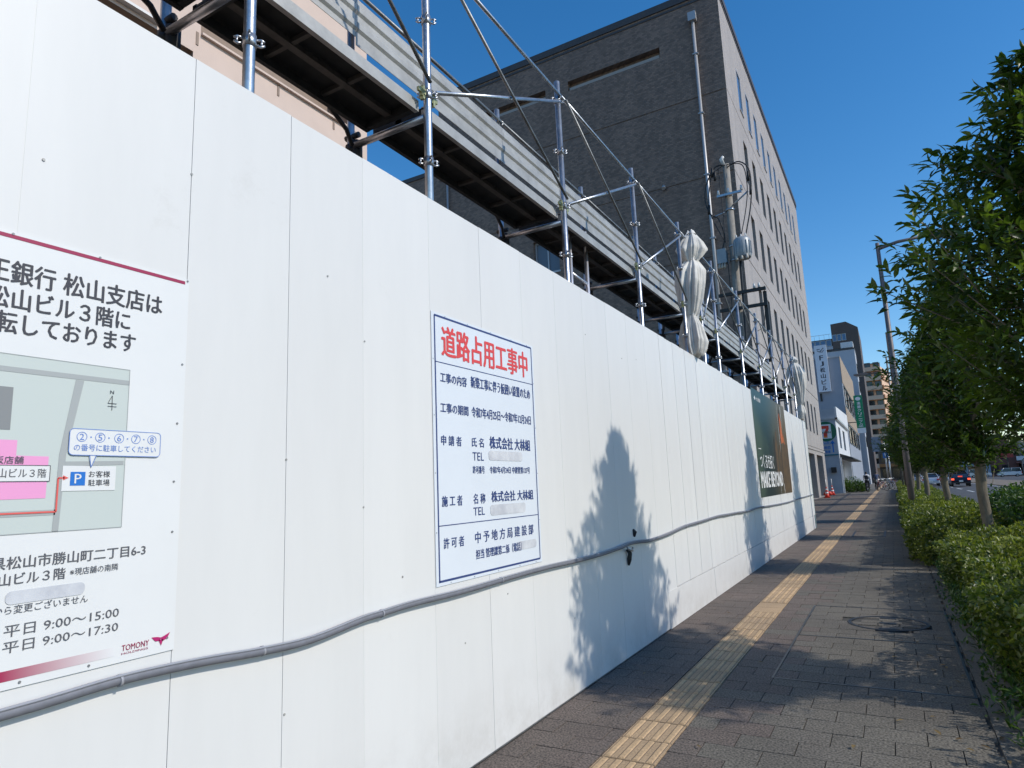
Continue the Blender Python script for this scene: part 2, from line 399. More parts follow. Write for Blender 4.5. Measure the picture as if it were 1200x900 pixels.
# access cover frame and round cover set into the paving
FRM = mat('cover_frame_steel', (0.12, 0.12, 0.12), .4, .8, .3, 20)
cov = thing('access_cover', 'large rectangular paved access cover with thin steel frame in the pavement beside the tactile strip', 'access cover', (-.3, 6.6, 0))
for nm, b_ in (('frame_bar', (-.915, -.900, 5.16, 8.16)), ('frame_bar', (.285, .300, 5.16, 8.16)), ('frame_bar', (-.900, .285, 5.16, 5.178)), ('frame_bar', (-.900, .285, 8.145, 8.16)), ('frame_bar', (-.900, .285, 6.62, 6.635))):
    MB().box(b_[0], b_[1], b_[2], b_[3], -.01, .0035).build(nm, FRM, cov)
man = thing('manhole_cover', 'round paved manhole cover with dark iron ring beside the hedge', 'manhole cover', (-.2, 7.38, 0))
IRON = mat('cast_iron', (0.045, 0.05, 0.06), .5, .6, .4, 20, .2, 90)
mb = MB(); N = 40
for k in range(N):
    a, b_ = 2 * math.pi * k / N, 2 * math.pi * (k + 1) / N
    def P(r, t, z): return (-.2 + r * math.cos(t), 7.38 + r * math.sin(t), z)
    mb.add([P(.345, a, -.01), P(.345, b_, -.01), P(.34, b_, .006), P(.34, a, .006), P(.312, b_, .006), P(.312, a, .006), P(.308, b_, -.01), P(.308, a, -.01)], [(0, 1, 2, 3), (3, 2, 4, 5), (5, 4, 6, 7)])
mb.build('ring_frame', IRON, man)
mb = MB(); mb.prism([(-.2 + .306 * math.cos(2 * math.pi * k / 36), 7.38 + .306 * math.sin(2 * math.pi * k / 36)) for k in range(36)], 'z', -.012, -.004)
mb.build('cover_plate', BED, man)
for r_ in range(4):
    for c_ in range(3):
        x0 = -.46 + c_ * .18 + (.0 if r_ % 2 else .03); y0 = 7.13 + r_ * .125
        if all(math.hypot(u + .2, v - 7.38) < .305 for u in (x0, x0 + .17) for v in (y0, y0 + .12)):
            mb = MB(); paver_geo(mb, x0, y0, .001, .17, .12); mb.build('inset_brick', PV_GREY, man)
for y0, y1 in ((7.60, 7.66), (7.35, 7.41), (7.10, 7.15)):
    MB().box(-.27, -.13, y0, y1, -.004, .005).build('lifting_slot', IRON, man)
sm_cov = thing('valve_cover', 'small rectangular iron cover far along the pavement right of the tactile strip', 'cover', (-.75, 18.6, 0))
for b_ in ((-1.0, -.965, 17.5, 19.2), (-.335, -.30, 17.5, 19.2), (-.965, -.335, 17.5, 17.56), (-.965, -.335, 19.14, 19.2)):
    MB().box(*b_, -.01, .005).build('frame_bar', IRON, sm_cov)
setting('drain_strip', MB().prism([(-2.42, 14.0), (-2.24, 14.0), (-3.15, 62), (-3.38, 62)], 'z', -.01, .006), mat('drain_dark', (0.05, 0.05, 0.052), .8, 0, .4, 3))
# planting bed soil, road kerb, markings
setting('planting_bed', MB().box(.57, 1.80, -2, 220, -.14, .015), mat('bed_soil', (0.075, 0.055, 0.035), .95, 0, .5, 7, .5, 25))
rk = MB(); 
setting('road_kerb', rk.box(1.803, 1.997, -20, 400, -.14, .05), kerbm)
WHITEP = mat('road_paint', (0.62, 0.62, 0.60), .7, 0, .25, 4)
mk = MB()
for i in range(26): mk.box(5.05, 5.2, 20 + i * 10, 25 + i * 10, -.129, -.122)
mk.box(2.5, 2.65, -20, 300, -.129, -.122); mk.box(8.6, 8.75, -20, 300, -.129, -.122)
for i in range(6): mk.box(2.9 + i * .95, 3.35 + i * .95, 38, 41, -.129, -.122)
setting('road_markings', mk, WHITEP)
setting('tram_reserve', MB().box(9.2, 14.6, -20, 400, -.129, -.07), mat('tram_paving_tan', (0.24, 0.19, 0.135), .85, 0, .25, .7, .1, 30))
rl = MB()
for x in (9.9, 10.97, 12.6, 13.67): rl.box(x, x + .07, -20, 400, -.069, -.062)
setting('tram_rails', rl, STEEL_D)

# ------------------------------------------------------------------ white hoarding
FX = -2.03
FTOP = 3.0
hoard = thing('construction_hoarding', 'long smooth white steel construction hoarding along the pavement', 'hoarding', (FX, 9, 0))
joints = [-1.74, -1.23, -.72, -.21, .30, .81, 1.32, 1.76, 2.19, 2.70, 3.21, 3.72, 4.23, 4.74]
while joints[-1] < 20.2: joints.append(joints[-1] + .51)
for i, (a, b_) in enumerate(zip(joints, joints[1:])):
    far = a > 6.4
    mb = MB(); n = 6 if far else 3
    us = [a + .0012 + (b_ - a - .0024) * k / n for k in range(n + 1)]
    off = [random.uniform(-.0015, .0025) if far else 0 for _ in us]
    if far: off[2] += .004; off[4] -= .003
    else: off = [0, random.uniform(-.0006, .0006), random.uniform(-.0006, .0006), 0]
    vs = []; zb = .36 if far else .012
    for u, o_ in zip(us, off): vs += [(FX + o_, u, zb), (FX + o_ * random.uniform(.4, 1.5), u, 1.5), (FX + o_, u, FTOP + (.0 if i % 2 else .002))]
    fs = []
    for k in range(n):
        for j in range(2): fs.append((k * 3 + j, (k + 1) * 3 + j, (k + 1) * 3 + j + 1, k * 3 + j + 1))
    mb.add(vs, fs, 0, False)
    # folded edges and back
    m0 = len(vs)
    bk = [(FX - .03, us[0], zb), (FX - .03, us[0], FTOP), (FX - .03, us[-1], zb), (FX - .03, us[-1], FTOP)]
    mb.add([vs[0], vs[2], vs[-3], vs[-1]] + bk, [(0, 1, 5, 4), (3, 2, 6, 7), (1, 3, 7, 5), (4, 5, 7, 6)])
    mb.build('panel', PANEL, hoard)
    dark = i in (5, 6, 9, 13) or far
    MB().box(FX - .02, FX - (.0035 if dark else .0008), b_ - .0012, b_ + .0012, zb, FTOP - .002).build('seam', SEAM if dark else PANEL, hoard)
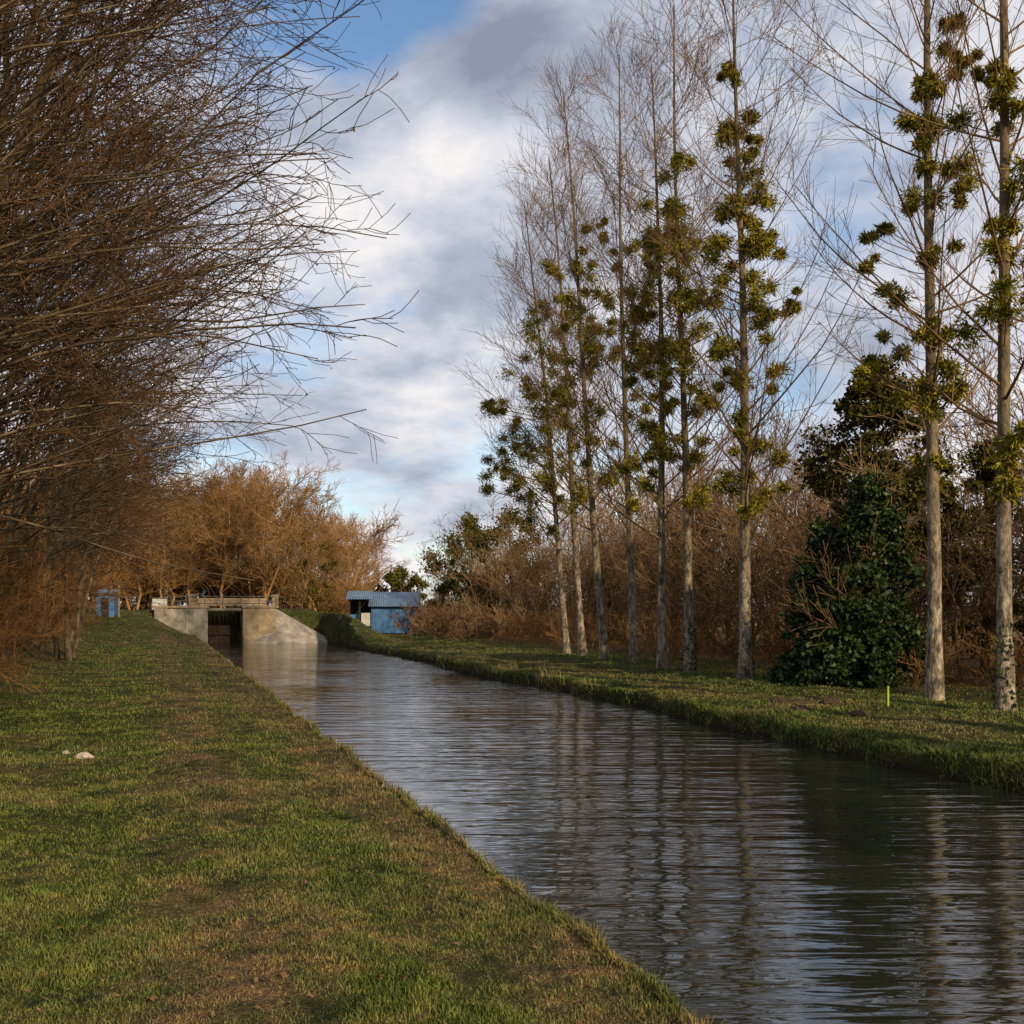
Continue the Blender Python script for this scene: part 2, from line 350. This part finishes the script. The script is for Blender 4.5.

* Written problem:
Please repeat the entries exactly. Do not include the pictures.

* Solution for this problem:
Continue the Blender Python script for this scene: part 2, from line 399. More parts follow. Write for Blender 4.5. Measure the picture as if it were 1200x900 pixels.
# access cover frame and round cover set into the paving
FRM = mat('cover_frame_steel', (0.12, 0.12, 0.12), .4, .8, .3, 20)
cov = thing('access_cover', 'large rectangular paved access cover with thin steel frame in the pavement beside the tactile strip', 'access cover', (-.3, 6.6, 0))
for nm, b_ in (('frame_bar', (-.915, -.900, 5.16, 8.16)), ('frame_bar', (.285, .300, 5.16, 8.16)), ('frame_bar', (-.900, .285, 5.16, 5.178)), ('frame_bar', (-.900, .285, 8.145, 8.16)), ('frame_bar', (-.900, .285, 6.62, 6.635))):
    MB().box(b_[0], b_[1], b_[2], b_[3], -.01, .0035).build(nm, FRM, cov)
man = thing('manhole_cover', 'round paved manhole cover with dark iron ring beside the hedge', 'manhole cover', (-.2, 7.38, 0))
IRON = mat('cast_iron', (0.045, 0.05, 0.06), .5, .6, .4, 20, .2, 90)
mb = MB(); N = 40
for k in range(N):
    a, b_ = 2 * math.pi * k / N, 2 * math.pi * (k + 1) / N
    def P(r, t, z): return (-.2 + r * math.cos(t), 7.38 + r * math.sin(t), z)
    mb.add([P(.345, a, -.01), P(.345, b_, -.01), P(.34, b_, .006), P(.34, a, .006), P(.312, b_, .006), P(.312, a, .006), P(.308, b_, -.01), P(.308, a, -.01)], [(0, 1, 2, 3), (3, 2, 4, 5), (5, 4, 6, 7)])
mb.build('ring_frame', IRON, man)
mb = MB(); mb.prism([(-.2 + .306 * math.cos(2 * math.pi * k / 36), 7.38 + .306 * math.sin(2 * math.pi * k / 36)) for k in range(36)], 'z', -.012, -.004)
mb.build('cover_plate', BED, man)
for r_ in range(4):
    for c_ in range(3):
        x0 = -.46 + c_ * .18 + (.0 if r_ % 2 else .03); y0 = 7.13 + r_ * .125
        if all(math.hypot(u + .2, v - 7.38) < .305 for u in (x0, x0 + .17) for v in (y0, y0 + .12)):
            mb = MB(); paver_geo(mb, x0, y0, .001, .17, .12); mb.build('inset_brick', PV_GREY, man)
for y0, y1 in ((7.60, 7.66), (7.35, 7.41), (7.10, 7.15)):
    MB().box(-.27, -.13, y0, y1, -.004, .005).build('lifting_slot', IRON, man)
sm_cov = thing('valve_cover', 'small rectangular iron cover far along the pavement right of the tactile strip', 'cover', (-.75, 18.6, 0))
for b_ in ((-1.0, -.965, 17.5, 19.2), (-.335, -.30, 17.5, 19.2), (-.965, -.335, 17.5, 17.56), (-.965, -.335, 19.14, 19.2)):
    MB().box(*b_, -.01, .005).build('frame_bar', IRON, sm_cov)
setting('drain_strip', MB().prism([(-2.42, 14.0), (-2.24, 14.0), (-3.15, 62), (-3.38, 62)], 'z', -.01, .006), mat('drain_dark', (0.05, 0.05, 0.052), .8, 0, .4, 3))
# planting bed soil, road kerb, markings
setting('planting_bed', MB().box(.57, 1.80, -2, 220, -.14, .015), mat('bed_soil', (0.075, 0.055, 0.035), .95, 0, .5, 7, .5, 25))
rk = MB(); 
setting('road_kerb', rk.box(1.803, 1.997, -20, 400, -.14, .05), kerbm)
WHITEP = mat('road_paint', (0.62, 0.62, 0.60), .7, 0, .25, 4)
mk = MB()
for i in range(26): mk.box(5.05, 5.2, 20 + i * 10, 25 + i * 10, -.129, -.122)
mk.box(2.5, 2.65, -20, 300, -.129, -.122); mk.box(8.6, 8.75, -20, 300, -.129, -.122)
for i in range(6): mk.box(2.9 + i * .95, 3.35 + i * .95, 38, 41, -.129, -.122)
setting('road_markings', mk, WHITEP)
setting('tram_reserve', MB().box(9.2, 14.6, -20, 400, -.129, -.07), mat('tram_paving_tan', (0.24, 0.19, 0.135), .85, 0, .25, .7, .1, 30))
rl = MB()
for x in (9.9, 10.97, 12.6, 13.67): rl.box(x, x + .07, -20, 400, -.069, -.062)
setting('tram_rails', rl, STEEL_D)

# ------------------------------------------------------------------ white hoarding
FX = -2.03
FTOP = 3.0
hoard = thing('construction_hoarding', 'long smooth white steel construction hoarding along the pavement', 'hoarding', (FX, 9, 0))
joints = [-1.74, -1.23, -.72, -.21, .30, .81, 1.32, 1.76, 2.19, 2.70, 3.21, 3.72, 4.23, 4.74]
while joints[-1] < 20.2: joints.append(joints[-1] + .51)
for i, (a, b_) in enumerate(zip(joints, joints[1:])):
    far = a > 6.4
    mb = MB(); n = 6 if far else 3
    us = [a + .0012 + (b_ - a - .0024) * k / n for k in range(n + 1)]
    off = [random.uniform(-.0015, .0025) if far else 0 for _ in us]
    if far: off[2] += .004; off[4] -= .003
    else: off = [0, random.uniform(-.0006, .0006), random.uniform(-.0006, .0006), 0]
    vs = []; zb = .36 if far else .012
    for u, o_ in zip(us, off): vs += [(FX + o_, u, zb), (FX + o_ * random.uniform(.4, 1.5), u, 1.5), (FX + o_, u, FTOP + (.0 if i % 2 else .002))]
    fs = []
    for k in range(n):
        for j in range(2): fs.append((k * 3 + j, (k + 1) * 3 + j, (k + 1) * 3 + j + 1, k * 3 + j + 1))
    mb.add(vs, fs, 0, False)
    # folded edges and back
    m0 = len(vs)
    bk = [(FX - .03, us[0], zb), (FX - .03, us[0], FTOP), (FX - .03, us[-1], zb), (FX - .03, us[-1], FTOP)]
    mb.add([vs[0], vs[2], vs[-3], vs[-1]] + bk, [(0, 1, 5, 4), (3, 2, 6, 7), (1, 3, 7, 5), (4, 5, 7, 6)])
    mb.build('panel', PANEL, hoard)
    dark = i in (5, 6, 9, 13) or far
    MB().box(FX - .02, FX - (.0035 if dark else .0008), b_ - .0012, b_ + .0012, zb, FTOP - .002).build('seam', SEAM if dark else PANEL, hoard)
Continue the Blender Python script for this scene: part 2, from line 350. This part finishes the script. The script is for Blender 4.5.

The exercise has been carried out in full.